- **SHORT PROBLEM**: Gather, from the listing beneath this task, every line holding the string "Write".

++++ SUPPLIED INFORMATION

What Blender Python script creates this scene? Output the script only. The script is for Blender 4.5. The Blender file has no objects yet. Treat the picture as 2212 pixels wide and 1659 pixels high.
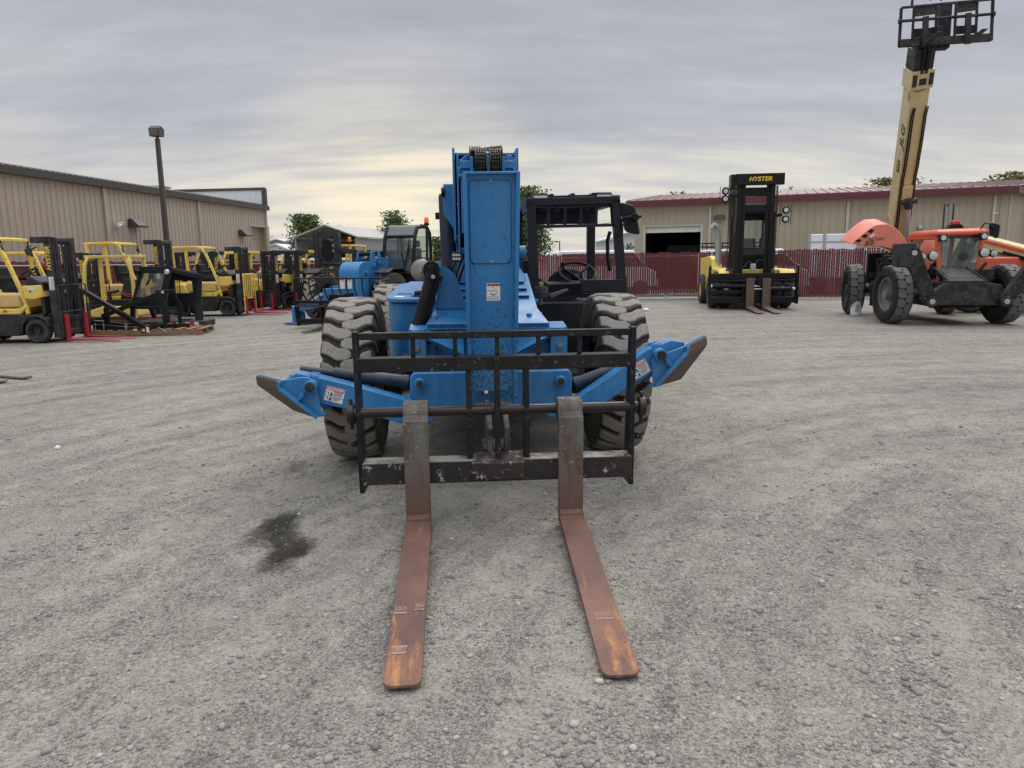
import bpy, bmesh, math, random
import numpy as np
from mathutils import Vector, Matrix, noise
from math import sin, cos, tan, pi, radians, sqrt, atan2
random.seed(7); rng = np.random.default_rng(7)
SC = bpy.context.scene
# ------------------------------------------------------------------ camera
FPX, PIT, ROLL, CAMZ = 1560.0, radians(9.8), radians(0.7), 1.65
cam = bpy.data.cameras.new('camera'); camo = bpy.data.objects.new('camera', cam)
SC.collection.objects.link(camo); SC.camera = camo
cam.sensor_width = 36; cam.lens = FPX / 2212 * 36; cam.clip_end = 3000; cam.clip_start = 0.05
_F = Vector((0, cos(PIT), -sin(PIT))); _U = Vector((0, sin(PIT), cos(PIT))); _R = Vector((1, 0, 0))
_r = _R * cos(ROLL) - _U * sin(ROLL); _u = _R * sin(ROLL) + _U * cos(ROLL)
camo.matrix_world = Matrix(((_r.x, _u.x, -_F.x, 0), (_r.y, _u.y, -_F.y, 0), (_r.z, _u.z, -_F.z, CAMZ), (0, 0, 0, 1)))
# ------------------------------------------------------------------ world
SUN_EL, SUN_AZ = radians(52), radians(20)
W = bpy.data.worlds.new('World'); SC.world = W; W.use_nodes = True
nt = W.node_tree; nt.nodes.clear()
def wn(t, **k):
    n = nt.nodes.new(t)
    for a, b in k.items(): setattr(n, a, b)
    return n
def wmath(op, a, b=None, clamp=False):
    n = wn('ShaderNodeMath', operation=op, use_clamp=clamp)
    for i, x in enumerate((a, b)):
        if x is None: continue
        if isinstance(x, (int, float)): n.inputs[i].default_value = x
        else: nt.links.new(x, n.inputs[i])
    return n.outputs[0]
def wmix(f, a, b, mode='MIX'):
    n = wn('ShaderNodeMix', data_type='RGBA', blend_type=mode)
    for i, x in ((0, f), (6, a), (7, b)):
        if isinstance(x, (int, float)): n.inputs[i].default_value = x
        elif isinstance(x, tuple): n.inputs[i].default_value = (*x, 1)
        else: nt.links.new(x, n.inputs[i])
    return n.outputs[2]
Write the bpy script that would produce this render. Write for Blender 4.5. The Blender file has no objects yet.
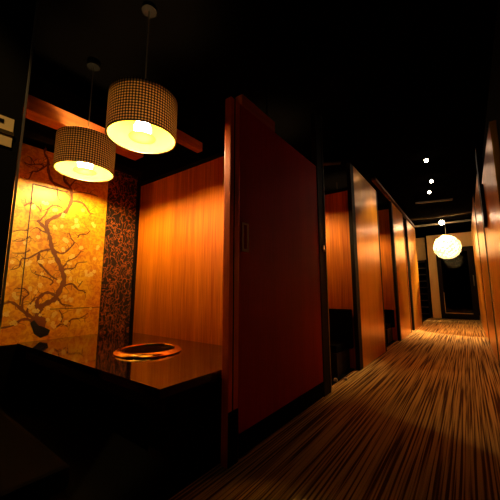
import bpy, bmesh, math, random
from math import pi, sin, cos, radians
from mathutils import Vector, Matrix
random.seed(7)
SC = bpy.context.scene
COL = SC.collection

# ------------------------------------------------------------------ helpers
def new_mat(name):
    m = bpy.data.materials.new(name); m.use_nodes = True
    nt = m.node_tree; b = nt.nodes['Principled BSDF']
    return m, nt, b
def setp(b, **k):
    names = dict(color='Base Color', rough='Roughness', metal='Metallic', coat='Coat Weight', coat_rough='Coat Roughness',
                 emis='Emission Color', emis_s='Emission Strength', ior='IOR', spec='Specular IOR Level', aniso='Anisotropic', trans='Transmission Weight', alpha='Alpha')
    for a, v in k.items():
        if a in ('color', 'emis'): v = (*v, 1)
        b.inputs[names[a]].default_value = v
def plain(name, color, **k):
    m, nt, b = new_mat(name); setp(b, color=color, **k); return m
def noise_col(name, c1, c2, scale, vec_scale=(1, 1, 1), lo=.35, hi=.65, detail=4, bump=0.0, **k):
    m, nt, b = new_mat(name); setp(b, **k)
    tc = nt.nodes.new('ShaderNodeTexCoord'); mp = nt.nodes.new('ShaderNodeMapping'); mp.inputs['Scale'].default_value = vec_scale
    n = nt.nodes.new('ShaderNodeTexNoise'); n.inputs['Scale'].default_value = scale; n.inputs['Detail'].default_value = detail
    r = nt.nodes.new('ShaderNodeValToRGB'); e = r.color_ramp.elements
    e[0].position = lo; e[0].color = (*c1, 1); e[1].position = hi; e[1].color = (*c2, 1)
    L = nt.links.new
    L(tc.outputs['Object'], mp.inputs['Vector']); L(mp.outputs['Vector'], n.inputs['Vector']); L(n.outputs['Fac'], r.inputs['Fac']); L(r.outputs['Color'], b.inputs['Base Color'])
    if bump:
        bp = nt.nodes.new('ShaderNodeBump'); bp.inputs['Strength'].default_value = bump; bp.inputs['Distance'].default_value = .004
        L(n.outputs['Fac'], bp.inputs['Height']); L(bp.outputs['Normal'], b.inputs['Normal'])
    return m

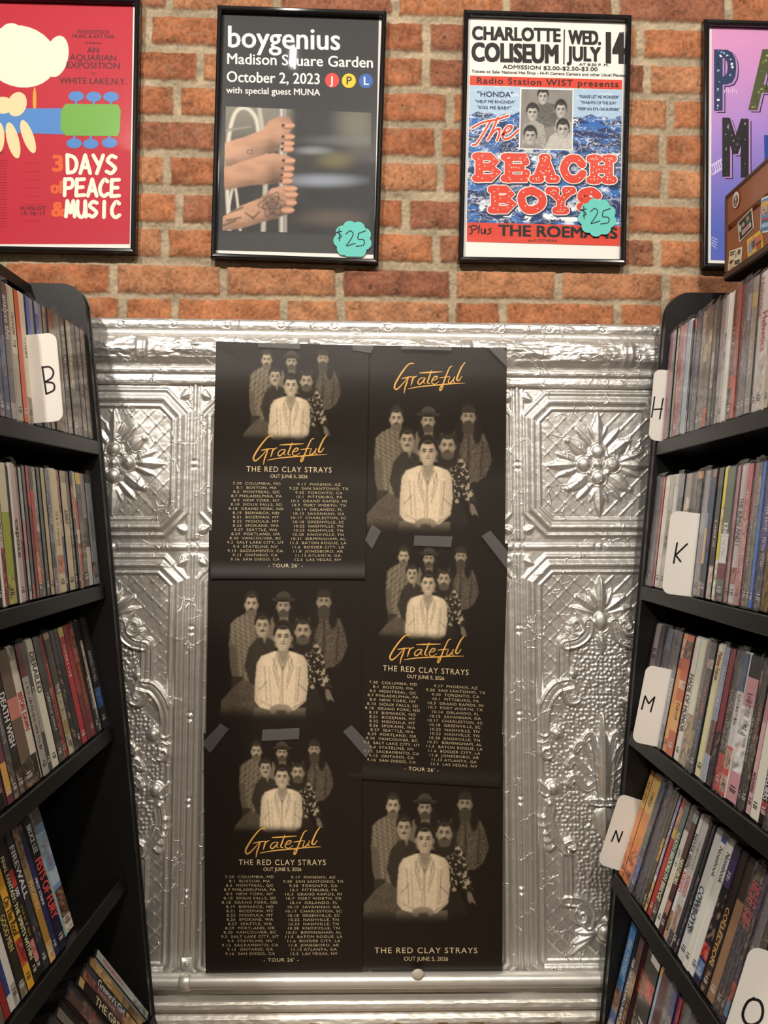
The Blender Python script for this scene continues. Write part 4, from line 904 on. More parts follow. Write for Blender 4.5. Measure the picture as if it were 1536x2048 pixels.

++++++++

- **ANSWER TO THIS EXERCISE**:
Write the bpy script that would produce this render. Write for Blender 4.5. The Blender file has no objects yet.
The Blender Python script for this scene continues. Write part 4, from line 904 on. More parts follow. Write for Blender 4.5. Measure the picture as if it were 1536x2048 pixels.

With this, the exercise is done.